Apple TV+は低価格が脅威、Apple Arcadeは『No Man's Sky』に期待? 海外メディアの評価とは

 日本時間9月11日未明に行われたAppleのスペシャルイベントでは、恒例の新型iPhoneシリーズの発表に加えて同社のストリーミングサービスの詳細が明らかになった。その内容を見る限りでは、新型iPhoneシリーズよりは驚きのあるサービスのようだ。

月額料金はどちらも600円

 発表されたAppleの動画ストリーミングサービス「Apple TV+」の内容は、同社公式サイトでまとめられている。そのウェブページによれば、同サービスは11月1日から開始し、7日間の無料トライアル後に月額600円で利用できる。iPhone、iPad、Mac、Apple TVから利用でき、視聴時にはApple TVアプリを起動する。

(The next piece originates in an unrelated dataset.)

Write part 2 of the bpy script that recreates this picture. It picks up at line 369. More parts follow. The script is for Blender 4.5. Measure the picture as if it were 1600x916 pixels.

 同サービスには多数のオリジナルコンテンツが用意されている。アメリカの朝のニュース番組の舞台裏を見せるドラマ『ザ·モーニングショー』、600年後の未来においてウィルスで人類の10分の1が死滅し、残された人々も盲目になってしまった世界を描いたジェイソン・モモア主演の『See ~暗闇の世界~』が一押しのコンテンツだ(下の動画参照)。宇宙飛行士になるという夢を追いかけるスヌーピーが登場する『スヌーピー 宇宙への道』や不思議な幽霊と4人の子供たちの交流を描く『ゴーストライター』のようなキッズ向けコンテンツもある。

YouTube「SEE – Official Trailer | Apple TV+」

 また『Apple Arcade』の内容をまとめた公式サイトによると、同サービスは9月20日から開始し、1ヶ月間の無料トライアル終了後は月額600円で利用できる。対応デバイスはiPhone、iPad、Mac、Apple TVで、対応デバイス間ではゲームデータを引き継げるクロスプラットフォーム対応となっている。ひとつのサブスクリプションで6人まで利用可能であり、ゲームをダウンロードすればオフラインでもプレイ可能だ。

 プレイできるゲームには、パックマンが登場するバンダイナムコの『PAC-MAN Party Royale』、スクウェア·エニックスが手がけたRPG『VARIOUS DAYLIFE』といった有名ゲームパブリッシャーのゲームから、パズルゲーム『Where Cards Fall』やアドベンチャーゲーム『The Pathless』といったインディーズゲームもある(下の動画参照)。

YouTube「Apple Arcade “The Pathless”– Apple offical」

 

発表後ライバル株は下落

 Apple TV+に関しては、いくつかの海外メディアが同サービス登場による動画ストリーミングサービス市場への影響に言及している。US版『Engadget』が11日に公開した記事は、同サービスは開始時点から対応デバイスが世界に大量にあり、なおかつ月額料金が競合サービスに比べて低価格なため「真の競争相手」になる、と評している。ちなみにライバルのNetflixの最低月額料金は800円であり、Amazonプライム ビデオは年会費4,900円と低価格なものも視聴するのに別途追加料金を支払う必要のある動画を含んでいる。また、11月からアメリカでサービス開始するDisney+は、月額6.99ドル(約750円)である。

 US版『CNET』は、Apple TV+がオリジナルコンテンツの制作に注力するのは、魅力的なオリジナルコンテンツを揃えることによってiPhoneをはじめとした対応デバイスの販売を促進する狙いがある、と分析している。この分析は、対応デバイスを購入すると同サービスが1年間無料になることからも妥当なものと言えよう。

 US版『Yahoo FINANVE』の記事によると、Apple TV+発表直後にNetflix株とDisney株がそれぞれ2%下落した。投資会社WedbushのアナリストDan Ives氏は、Apple  TV+登場の衝撃を「弓から放たれた大きな一撃」と表現している。もっとも、同サービスのオリジナルコンテンツはまだ少数であることから、一部のアナリストは動画ストリーミングサービス市場への影響は限定的と見ている。